Cotton dresses, sandals and arctic weather.

My memories of Easter seem to focus on new clothes and outings.  The new clothes always came first and there was always a degree of forward planning.  Mum usually took me on the green bus from The Winning, Wallsend to Croft Street, Newcastle and we would go to Marks & Spencer, which carried a good range of smart summer dresses for the fashion conscious eight year old.  The problem was making the choice.  With shoes it was a bit easier because you always got T-bar sandals, a classic design that were really comfortable and kept you going right through the summer, whatever you were doing.

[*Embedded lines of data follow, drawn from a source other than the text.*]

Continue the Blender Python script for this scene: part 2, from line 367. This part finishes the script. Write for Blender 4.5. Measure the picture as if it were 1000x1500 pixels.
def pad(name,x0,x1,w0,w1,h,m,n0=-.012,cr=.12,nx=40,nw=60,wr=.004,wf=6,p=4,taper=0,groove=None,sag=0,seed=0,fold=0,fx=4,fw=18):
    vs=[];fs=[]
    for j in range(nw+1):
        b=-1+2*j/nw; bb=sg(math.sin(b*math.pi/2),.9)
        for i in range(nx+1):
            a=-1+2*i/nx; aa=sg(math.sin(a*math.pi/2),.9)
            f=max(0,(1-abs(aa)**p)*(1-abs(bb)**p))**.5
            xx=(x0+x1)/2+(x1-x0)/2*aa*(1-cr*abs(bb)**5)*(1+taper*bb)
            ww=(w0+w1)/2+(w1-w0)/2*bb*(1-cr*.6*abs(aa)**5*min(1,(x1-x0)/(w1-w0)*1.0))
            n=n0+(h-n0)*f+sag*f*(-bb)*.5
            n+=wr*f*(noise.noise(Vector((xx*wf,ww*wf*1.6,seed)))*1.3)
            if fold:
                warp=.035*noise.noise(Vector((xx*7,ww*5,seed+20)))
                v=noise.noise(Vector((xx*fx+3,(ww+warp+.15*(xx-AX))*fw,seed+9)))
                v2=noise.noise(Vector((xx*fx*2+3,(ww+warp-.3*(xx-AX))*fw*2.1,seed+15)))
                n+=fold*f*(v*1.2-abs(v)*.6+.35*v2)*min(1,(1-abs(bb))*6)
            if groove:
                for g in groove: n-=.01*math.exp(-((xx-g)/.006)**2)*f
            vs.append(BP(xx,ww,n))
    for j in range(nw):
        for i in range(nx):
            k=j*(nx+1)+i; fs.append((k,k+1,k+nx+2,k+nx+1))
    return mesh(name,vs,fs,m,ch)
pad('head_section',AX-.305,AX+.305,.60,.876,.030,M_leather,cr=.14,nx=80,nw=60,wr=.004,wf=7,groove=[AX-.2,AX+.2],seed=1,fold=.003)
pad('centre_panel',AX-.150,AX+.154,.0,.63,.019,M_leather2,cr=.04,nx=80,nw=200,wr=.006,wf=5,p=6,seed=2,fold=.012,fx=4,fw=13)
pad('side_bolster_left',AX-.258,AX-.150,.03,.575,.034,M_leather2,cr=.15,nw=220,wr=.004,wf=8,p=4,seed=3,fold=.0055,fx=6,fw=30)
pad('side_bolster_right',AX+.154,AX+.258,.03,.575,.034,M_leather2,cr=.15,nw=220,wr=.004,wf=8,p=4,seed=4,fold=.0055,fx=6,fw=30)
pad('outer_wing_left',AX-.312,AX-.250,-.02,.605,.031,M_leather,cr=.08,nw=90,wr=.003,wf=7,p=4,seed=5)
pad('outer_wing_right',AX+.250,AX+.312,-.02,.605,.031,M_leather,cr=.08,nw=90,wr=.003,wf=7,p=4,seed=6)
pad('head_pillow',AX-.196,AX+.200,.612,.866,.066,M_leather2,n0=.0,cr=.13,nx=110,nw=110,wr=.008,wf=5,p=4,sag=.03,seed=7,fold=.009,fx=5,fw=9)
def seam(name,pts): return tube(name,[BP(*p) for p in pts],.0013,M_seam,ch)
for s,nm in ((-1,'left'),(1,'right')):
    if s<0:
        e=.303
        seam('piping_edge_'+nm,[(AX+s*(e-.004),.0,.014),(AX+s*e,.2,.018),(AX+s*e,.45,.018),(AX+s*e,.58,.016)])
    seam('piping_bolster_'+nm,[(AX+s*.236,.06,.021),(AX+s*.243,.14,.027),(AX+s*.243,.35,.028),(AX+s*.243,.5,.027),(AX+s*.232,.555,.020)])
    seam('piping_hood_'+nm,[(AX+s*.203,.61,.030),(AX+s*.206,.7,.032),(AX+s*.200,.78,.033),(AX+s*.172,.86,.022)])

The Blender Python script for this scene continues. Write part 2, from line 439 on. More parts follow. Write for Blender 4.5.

My favourite pair were red, and I remember them being stored in the walk-in cupboard in the kitchen, where the tin bath was kept.  There was absolutely no possibility of wearing them before Easter Sunday, so I used to disappear into this cupboard for hours at a time, putting the new sandals on and just looking at them on my feet.  Things haven’t changed really, I’m still a sucker for a new pair of shoes.

Of course, the dress you got had no sleeves and was made of cotton, a fact which guaranteed most years that it couldn’t be worn on Easter Day because the weather would be arctic.  I can remember huge debates with my mother about whether it was warm enough to wear the dress to church or dry enough to wear the sandals.

Easter weekends were very special, starting with hot cross buns on Good Friday morning breakfast.  This was always a quiet, sombre sort of day, with no shops open.  When I was in the Brownies we marched in a procession of witness.  Easter Sunday was the big day, when all the eggs arrived and we went out with Grandad and aunts and cousins on some sort of trip out, often to the beach.  At teatime we would have an enormous tea, with beautiful salads and fresh ham – a kind of ‘spring’ type meal.  After tea I can remember sitting with all of the boxes from the Easter eggs, and the cellophane wrappers from the chocolates inside, making dolls houses.  Wrappers from Quality Street and Roses were best, because they had lovely colours and patterns on the wrappers, they made beautiful sets of curtains.

Easter Monday was spent with friends and we would two things in particular.  Firstly, we went to the sledging hill near our house and rolled our paste eggs until they smashed into pieces.  Then, in the afternoon we would go to the funfair at the Burn Closes, to try and win a goldfish or go on the waltzer.  Mother hated it when I brought a goldfish home!